I have been approached by the ‘Attorney Hotline’, which appears to be a referral association located in California. They have prepared ads for television, which they run in a given market, such as XYZ. The ads are used on a nationwide basis. For Alabama, the ads would contain the disclaimer and an attorney’s or firm’s name either in wording across the bottom of the screen or at the end. A person is given an 800 number to call if they are interested in having an attorney call them regarding their particular problem. The calls are received in California and transmitted to the participating attorney, who then calls the client. The Attorney Hotline arranges with the local television station for these specific spots.

The cost for the program, which includes forty (40) spots on a local television station is $2,495. I have contacted the same local station and requested information regarding how much these spots would cost if they were arranged directly by the attorney. I was informed that the cost would be virtually identical to that being charged by the Attorney Hotline. The sales person at the channel said the Hotline would be paid the fifteen (15) percent commission that an advertising agency would be paid. He further stated that it would be against FCC regulations for the station to sell the air time for less to the agency than it does to an individual contacting them directly.”

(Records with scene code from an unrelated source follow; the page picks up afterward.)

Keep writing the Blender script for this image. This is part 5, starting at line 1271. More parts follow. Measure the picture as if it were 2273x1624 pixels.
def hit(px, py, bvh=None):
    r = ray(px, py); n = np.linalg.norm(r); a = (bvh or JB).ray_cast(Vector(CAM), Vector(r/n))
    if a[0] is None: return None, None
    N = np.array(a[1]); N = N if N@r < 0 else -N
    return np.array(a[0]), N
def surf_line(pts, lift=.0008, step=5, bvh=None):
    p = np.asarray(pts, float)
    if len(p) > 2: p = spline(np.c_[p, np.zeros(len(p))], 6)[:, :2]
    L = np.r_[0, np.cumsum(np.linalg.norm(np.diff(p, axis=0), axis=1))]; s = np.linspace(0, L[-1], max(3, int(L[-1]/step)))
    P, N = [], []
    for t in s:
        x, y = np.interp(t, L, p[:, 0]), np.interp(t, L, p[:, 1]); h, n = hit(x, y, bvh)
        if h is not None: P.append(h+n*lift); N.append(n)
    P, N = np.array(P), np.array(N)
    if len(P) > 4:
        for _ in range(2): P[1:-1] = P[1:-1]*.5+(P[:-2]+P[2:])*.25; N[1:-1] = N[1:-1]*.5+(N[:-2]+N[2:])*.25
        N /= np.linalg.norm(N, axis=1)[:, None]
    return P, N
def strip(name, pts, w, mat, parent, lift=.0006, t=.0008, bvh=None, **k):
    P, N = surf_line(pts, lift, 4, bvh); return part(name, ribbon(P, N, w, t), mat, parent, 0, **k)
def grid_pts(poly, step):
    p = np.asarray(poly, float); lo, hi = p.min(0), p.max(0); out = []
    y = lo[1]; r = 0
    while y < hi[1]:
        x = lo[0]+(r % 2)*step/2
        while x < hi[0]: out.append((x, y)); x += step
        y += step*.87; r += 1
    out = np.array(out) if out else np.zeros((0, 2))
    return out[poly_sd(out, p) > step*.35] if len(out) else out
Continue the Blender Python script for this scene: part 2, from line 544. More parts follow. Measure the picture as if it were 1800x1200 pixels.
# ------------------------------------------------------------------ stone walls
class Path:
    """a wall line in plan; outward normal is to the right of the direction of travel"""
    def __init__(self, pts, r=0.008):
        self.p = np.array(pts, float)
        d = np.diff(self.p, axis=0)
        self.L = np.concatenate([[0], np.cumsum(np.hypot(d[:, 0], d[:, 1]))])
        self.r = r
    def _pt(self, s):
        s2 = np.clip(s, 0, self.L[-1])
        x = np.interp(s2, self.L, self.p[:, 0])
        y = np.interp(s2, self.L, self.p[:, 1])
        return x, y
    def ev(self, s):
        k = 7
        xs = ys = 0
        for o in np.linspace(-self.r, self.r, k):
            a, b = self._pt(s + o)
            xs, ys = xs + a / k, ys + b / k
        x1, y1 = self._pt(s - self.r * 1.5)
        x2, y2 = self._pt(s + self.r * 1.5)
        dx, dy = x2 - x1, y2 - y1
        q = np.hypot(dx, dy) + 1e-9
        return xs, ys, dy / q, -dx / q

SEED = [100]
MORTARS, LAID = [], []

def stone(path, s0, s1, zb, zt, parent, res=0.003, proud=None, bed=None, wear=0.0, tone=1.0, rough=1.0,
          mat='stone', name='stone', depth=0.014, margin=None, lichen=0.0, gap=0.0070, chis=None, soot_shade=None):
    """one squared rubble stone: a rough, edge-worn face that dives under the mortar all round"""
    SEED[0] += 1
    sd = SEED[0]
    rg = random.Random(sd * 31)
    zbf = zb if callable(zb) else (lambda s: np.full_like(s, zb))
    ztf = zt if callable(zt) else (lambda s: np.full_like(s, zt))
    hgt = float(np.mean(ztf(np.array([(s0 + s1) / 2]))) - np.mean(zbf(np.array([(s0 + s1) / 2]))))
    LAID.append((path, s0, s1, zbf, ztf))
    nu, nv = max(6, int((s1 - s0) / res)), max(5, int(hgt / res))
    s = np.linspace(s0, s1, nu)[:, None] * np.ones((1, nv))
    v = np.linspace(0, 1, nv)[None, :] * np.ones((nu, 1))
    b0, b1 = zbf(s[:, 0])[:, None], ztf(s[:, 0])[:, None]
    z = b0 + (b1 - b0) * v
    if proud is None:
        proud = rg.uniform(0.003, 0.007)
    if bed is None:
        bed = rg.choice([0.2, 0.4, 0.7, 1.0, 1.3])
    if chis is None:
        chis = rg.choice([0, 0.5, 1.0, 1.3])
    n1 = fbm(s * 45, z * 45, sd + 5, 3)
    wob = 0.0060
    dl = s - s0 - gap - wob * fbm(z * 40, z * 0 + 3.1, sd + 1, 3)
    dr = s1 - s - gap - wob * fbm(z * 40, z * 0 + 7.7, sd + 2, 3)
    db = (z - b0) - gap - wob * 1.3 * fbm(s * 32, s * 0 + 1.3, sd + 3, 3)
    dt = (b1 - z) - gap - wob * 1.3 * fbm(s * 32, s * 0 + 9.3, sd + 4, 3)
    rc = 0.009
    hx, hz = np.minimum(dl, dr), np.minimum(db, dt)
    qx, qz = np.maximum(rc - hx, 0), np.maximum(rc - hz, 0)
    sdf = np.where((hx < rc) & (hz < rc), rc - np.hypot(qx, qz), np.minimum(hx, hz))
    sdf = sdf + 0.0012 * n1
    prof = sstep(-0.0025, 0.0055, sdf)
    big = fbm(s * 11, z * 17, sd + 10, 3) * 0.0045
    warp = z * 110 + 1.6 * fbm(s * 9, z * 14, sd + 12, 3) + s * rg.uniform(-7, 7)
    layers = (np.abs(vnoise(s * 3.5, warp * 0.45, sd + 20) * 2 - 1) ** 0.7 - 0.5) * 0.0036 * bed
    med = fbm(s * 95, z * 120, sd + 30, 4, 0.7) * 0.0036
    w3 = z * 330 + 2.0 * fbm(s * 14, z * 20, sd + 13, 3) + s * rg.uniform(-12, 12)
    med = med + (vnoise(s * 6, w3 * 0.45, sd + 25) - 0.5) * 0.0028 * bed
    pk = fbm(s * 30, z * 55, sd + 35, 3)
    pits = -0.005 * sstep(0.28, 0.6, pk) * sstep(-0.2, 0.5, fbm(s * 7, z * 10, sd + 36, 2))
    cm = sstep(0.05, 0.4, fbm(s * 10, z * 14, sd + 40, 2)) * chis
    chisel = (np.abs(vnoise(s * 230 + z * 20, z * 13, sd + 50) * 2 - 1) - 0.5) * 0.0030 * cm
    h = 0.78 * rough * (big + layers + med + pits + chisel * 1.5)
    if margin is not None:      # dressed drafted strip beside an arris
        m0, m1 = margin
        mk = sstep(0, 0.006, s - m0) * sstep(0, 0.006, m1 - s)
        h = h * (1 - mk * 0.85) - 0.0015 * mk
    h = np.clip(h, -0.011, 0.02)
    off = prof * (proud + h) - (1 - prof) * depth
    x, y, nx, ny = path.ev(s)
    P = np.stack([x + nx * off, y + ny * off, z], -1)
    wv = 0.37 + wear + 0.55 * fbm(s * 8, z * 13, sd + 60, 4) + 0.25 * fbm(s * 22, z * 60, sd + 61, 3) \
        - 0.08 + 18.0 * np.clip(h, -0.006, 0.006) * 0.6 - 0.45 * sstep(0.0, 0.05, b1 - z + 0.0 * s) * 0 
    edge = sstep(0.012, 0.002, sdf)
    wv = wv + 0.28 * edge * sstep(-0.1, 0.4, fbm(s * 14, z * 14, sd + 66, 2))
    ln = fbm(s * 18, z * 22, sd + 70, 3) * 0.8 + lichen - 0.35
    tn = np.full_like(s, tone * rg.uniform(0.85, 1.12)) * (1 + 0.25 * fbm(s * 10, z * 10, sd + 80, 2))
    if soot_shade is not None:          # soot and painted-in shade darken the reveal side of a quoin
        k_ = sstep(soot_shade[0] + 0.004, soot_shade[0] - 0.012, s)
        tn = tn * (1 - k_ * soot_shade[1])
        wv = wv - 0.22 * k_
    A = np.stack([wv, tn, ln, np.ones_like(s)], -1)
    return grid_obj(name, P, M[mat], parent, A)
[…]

“Attorney Hotline” is from all appearance nothing more than a for-profit referral service and, as such, Alabama lawyers cannot ethically participate in its program.

Rule 7.2(c) states “A lawyer shall not give anything of value to a person for recommending the lawyer’s services.” However, lawyers can participate in not-for-profit lawyer referral programs, such as the one sponsored by the State Bar.

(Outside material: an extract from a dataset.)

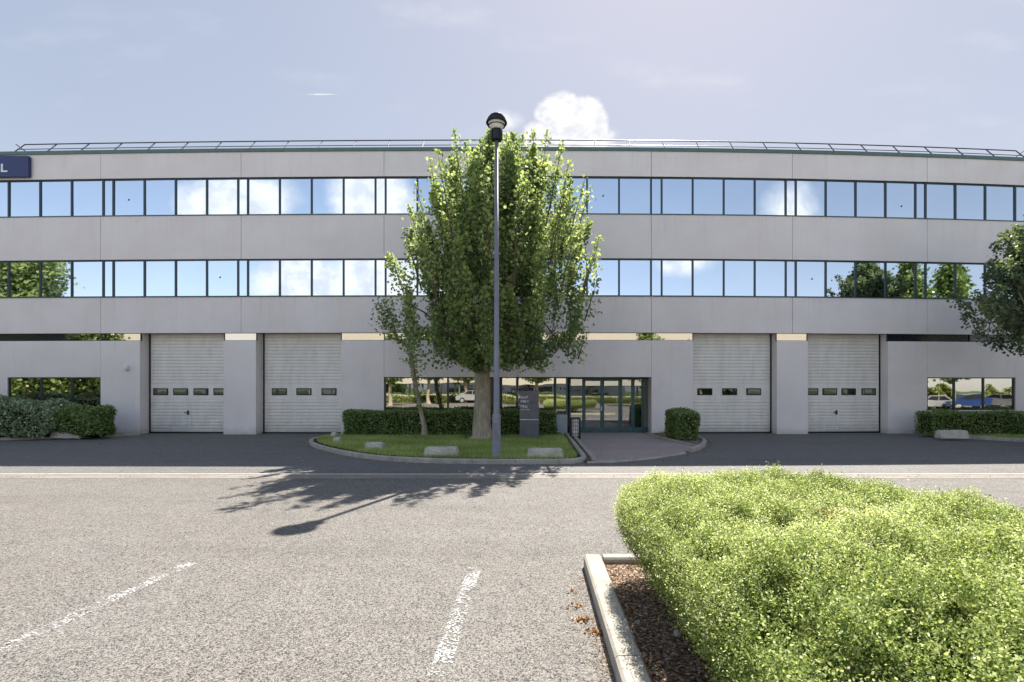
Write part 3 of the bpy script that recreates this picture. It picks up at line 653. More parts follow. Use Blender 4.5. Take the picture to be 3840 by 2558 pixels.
crown_tree('maple_tree', (-1.76, 18.3, .1), [(2.6, 1.1), (3.15, 2.35), (4.2, 3.1), (5.7, 3.4), (7.0, 3.2), (8.1, 2.6), (8.9, 2.1), (9.5, 1.3)], (.62, -1.15),
           'large bushy maple tree on the lawn island behind the lamp post', 'tree', 205, 310, .105, .30, 2.75, seed=3, slen=(1.3, 2.7), spread=.145, spires=[(1.62, 16.6, 3.53, 0.8), (2.08, 17, 5.36, 1.4), (-2.19, 14.7, 9.0, 3.0), (-2.95, 15.2, 8.34, 2.6), (-3.46, 15.6, 7.87, 2.4), (-3.83, 16.4, 7.45, 2.2), (-1.46, 14.6, 8.68, 2.6), (-0.32, 16.2, 9.57, 2.4), (0.04, 17, 10.04, 2.4), (0.42, 15.2, 9.2, 2.8), (0.9, 16.4, 9.38, 2.6), (1.03, 15.2, 8.32, 2.4), (1.58, 16.2, 8.23, 2.2), (1.83, 17.0, 8.25, 1.8), (2.05, 16.4, 6.55, 1.6), (1.91, 15.6, 6.08, 1.4), (-3.88, 16.0, 6.59, 1.8), (-2.56, 14.2, 8.18, 2.4), (-2.17, 17.0, 9.7, 2.2), (-1.02, 14.5, 8.53, 2.4), (-2.6, 15.3, 8.21, 2.3), (-0.07, 14.6, 8.14, 2.2), (-3.15, 14.8, 6.67, 2.0), (0.88, 14.6, 7.33, 2.0), (-0.88, 17.5, 10.19, 2.2), (-1.86, 15.5, 8.76, 2.4), (-1.24, 13.8, 7.44, 2.0), (-0.35, 13.9, 7.34, 2.0), (-2.91, 14.2, 5.76, 1.8), (1.17, 14.6, 6.24, 1.8)])
crown_tree('maple_tree', (16.9, 17.3, .1), [(2.7, 1.0), (3.3, 2.0), (4.3, 3.0), (5.4, 2.9), (6.4, 2.2), (7.4, 1.2), (8.2, .5)], (.25, 0),
           'maple tree with shade-darkened leaves cut off by the right edge of the photo', 'tree', 250, 190, .11, .25, 2.4, seed=8, tilt=.9, slen=(.8, 1.7), spread=.16, lmat='maple_shaded')
# slim ivy-clad tree
bx, by = at(1592, 19.3), 19.3
t = thing('slim_tree', (bx, by, .1), 'slim leaning ivy-clad tree with sparse leaves in front of the long hedge', 'tree')
def q3(px, py, Z=19.3): return (at(px, Z), Z, zt(py, Z))
tr = [q3(1592, 1634), q3(1592, 1600), q3(1578, 1540), q3(1562, 1470), q3(1550, 1390), q3(1540, 1320)]
MB().tube(tr, [.13, .095, .075, .08, .08, .06], 10).build('trunk', M['bark'], t)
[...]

“Attorney Hotline” selects the lawyers that participate in its program. The 800 number is directed to their offices and they make the referral. We do not know if they screen calls in any fashion. Apparently, they produce and own the commercials. The participating lawyer makes payment directly to “Attorney’s Hotline”. This payment is not just to cover scheduled TV air time because “Attorney’s Hotline” is providing other services besides the placing of advertising.

The lawyer is really paying for the referrals generated and not just advertising. (Apparently, the referrals are given exclusively to a lawyer or firm in a particular geographical area.)

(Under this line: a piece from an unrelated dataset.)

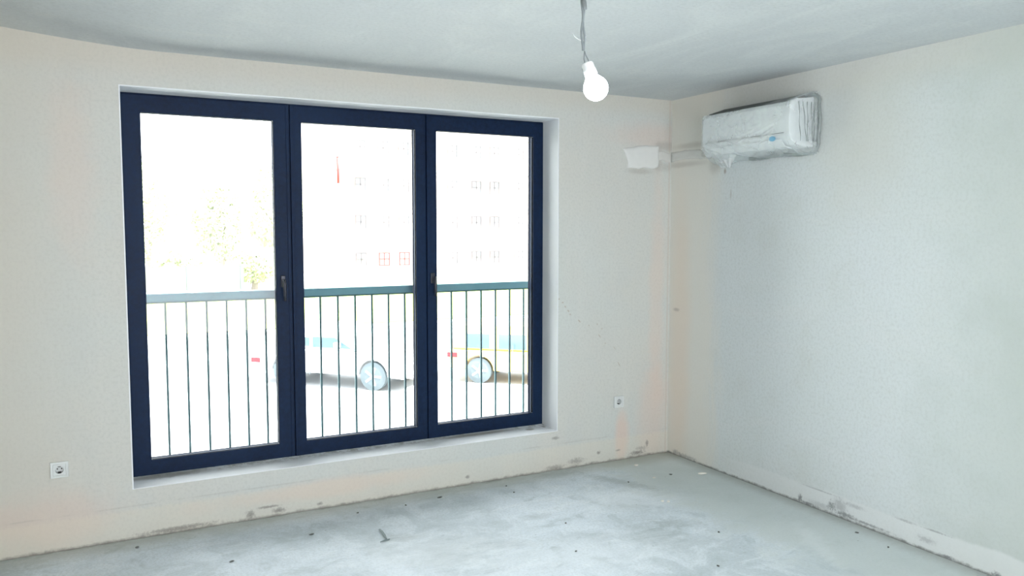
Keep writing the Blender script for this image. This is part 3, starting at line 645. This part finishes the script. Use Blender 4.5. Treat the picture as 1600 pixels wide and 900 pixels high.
# hoarding with posts across the lawn
hf = empty('site_fence', (2, 42, G0 + .06), 'pale panelled fence beyond the lawn, seen through the left window pane', 'fence')
k = 0; x = -4.6
while x < 3.4:
    obj('panel', box(x + .06, x + 2.75, 42, 42.05, -1.68, -.40), 'hoarding', hf); obj('post', box(x - .12, x + .06, 41.95, 42.1, G0 + .06, -.36), 'hoardpost', hf); x += 2.81
obj('post', box(x - .12, x + .06, 41.95, 42.1, G0 + .06, -.36), 'hoardpost', hf)
obj('base_rail', box(-4.7, x, 42.02, 42.08, -1.80, -1.68), 'facade_pale', hf)

# trees and hedge
def tree(name, label, x, y, hgt, rad, n, seed, cat='tree', zc=None, group='trees beyond the fence'):
    r = random.Random(seed); e = empty(name, (x, y, G0), label, cat, group)
    tb = bmesh.new(); tube(tb, [(x, y, G0), (x + .1, y, G0 + hgt * .3), (x - .05, y + .1, G0 + hgt * .7)], [.22, .17, .06], 8)
    for k in range(6):
        a = r.uniform(0, 2 * PI); z0 = G0 + hgt * r.uniform(.25, .5); tube(tb, [(x, y, z0), (x + rad * .4 * math.cos(a), y + rad * .4 * math.sin(a), z0 + hgt * .15), (x + rad * .8 * math.cos(a), y + rad * .8 * math.sin(a), z0 + hgt * .25)], [.09, .05, .02], 6)
    obj('trunk', tb, 'bark', e)
    bm = bmesh.new(); cz = G0 + hgt * .58
    for i in range(n):
        a = r.uniform(0, 2 * PI); c = r.uniform(-1, 1); rr = r.uniform(.35, 1) ** .5; s = math.sqrt(1 - c * c)
        lump = 1 + .3 * noise.noise(Vector((math.cos(a) * s * 2, math.sin(a) * s * 2, c * 2 + seed)))
        p0 = Vector((x + rad * rr * lump * s * math.cos(a), y + rad * rr * lump * s * math.sin(a), cz + hgt * .42 * rr * lump * c)); sz = r.uniform(.09, .2)
        u_ = Vector((r.uniform(-1, 1), r.uniform(-1, 1), r.uniform(-1, 1))).normalized(); v_ = u_.orthogonal().normalized()
        bm.faces.new([bm.verts.new(p0 + u_ * sz), bm.verts.new(p0 + v_ * sz * .6), bm.verts.new(p0 - u_ * sz), bm.verts.new(p0 - v_ * sz * .6)])
    o = obj('foliage', bm, 'leaf', e); o['kind'] = 'stuff'
tree('leafy_tree', 'tall pale green tree beyond the fence, at the left edge of the window', .2, 62, 9.0, 2.5, 7000, 1)
tree('leafy_tree', 'rounded green tree beyond the fence, middle of the left window pane', 4.6, 55, 7.6, 1.9, 7000, 2)
tree('leafy_tree', 'tree beyond the fence with its crown close to the left mullion', 9.4, 60, 9.2, 2.3, 7000, 3)
tree('clipped_hedge', 'low green shrub just behind the fence, left part of the left pane', 1.2, 46.5, 2.6, 1.7, 4000, 4, 'shrub', group='shrubs behind the fence')
tree('clipped_hedge', 'low green shrub just behind the fence, right part of the left pane', 5.3, 46.7, 2.7, 1.5, 4000, 5, 'shrub', group='shrubs behind the fence')

# apartment building
ab = empty('apartment_building', (26, 60, G0), 'pinkish apartment block across the street behind the middle and right panes', 'building')
obj('wall', box(14.2, 42, 60, 72, G0, 12.6), 'facade', ab); obj('roof', box(13.8, 42.4, 59.6, 72.4, 12.6, 12.9), 'roofgrey', ab)
for z in (.35 + 3.1 * k for k in range(4)): obj('floor_band', box(14.1, 42.1, 59.93, 60, z, z + .14), 'facade_pale', ab)
cols = [16.3, 18.3, 20.1, 22.4, 24.6, 26.9, 28.7, 31.2, 33.4, 36.0, 38.6]
def far_window(x, z, mt):
    w_, h_ = .95, 1.15
    f = obj('window', ring(bmesh.new(), x - w_ / 2, x + w_ / 2, z - h_ / 2, z + h_ / 2, (.07,) * 4, 59.90, 60), mt, ab)
    obj('glazing_bars', bx(box(x - .03, x + .03, 59.92, 59.98, z - h_ / 2, z + h_ / 2), x - w_ / 2, x + w_ / 2, 59.92, 59.98, z - .03, z + .03), mt, f)
    obj('pane', box(x - w_ / 2 + .05, x + w_ / 2 - .05, 59.95, 59.99, z - h_ / 2 + .05, z + h_ / 2 - .05), 'farglass', f)
for fi, z in enumerate((-.85, 2.25, 5.35, 8.45)):
    for ci, x in enumerate(cols): far_window(x, z, 'redframe' if (fi == 0 and ci in (1, 2)) else 'winframe')
for z in (1.0, 4.1, 7.2):
    for x in (16.3, 27.8):
        wd = .8 if x < 20 else 1.9
        b = obj('balcony', box(x - wd, x + wd, 58.9, 59.93, z - .12, z), 'facade_pale', ab); obj('balcony_wall', ring(bmesh.new(), x - wd, x + wd, z, z + .45, (.04, .04, .04, .04), 58.9, 58.95), 'winframe', b)

# utility pole with insulators, lamp post, overhead cable
up = empty('utility_pole', (4.95, 30, G0), 'slim utility pole with insulators, seen through the middle window pane', 'pole')
obj('shaft', tube(bmesh.new(), [(4.95, 30, G0), (4.95, 30, 5.4)], [.10, .06], 10), 'facade_pale', up, True)
for z in (4.6, 3.45): obj('insulator_box', box(4.78, 4.99, 29.85, 29.99, z - .16, z + .16), 'winframe', up)
lp = empty('street_lamp', (6.0, 30, G0), 'short pinkish lamp tube on a bracket, seen high in the middle pane', 'street lamp')
obj('shaft', tube(bmesh.new(), [(6.0, 30.15, G0), (6.0, 30.15, 4.9)], .035, 8), 'facade_pale', lp, True)
obj('lamp_tube', tube(bmesh.new(), [(5.99, 30, 3.55), (5.98, 30, 4.92)], .06, 10), 'redframe', lp, True)
for z in (3.55, 4.92): obj('end_ring', tube(bmesh.new(), [(5.985, 30.16, z), (5.985, 29.93, z)], .11, 12), 'facade_pale', lp, True)
cb = obj('overhead_cable', tube(bmesh.new(), [(-30, 30, 3.2), (-12, 30, 2.55), (5.2, 29.8, 2.383), (10, 30, 2.36), (15.7, 30, 2.427), (34, 30, 2.9)], .022, 6), 'cablered')
tag(cb, 'thin overhead cable running level across the view behind the windows', 'cable')
for x in (-30, 34):
    e = obj('cable_pole', tube(bmesh.new(), [(x, 30.13, G0), (x, 30.13, 4)], .1, 8), 'polewood'); tag(e, 'plain wooden pole carrying the overhead cable, out past the ' + ('left' if x < 0 else 'right') + ' side', 'pole', 'cable poles')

The fact that “Attorney’s Hotline” may receive all of its revenue from the commissions paid by television stations to advertising agencies does not really alter the concept of the program. This is contrasted from a true advertising cooperative of Alabama lawyers who would pool financial resources for more advertising impact and who control the advertising process themselves, or where a lawyer simply pays an advertising agency to produce and air commercials. On the facts presented, “Attorney’s Hotline” is not a referral service that comes within our interpretation of what is permitted by Rule 7.2(c) of the Rules of Professional Conduct.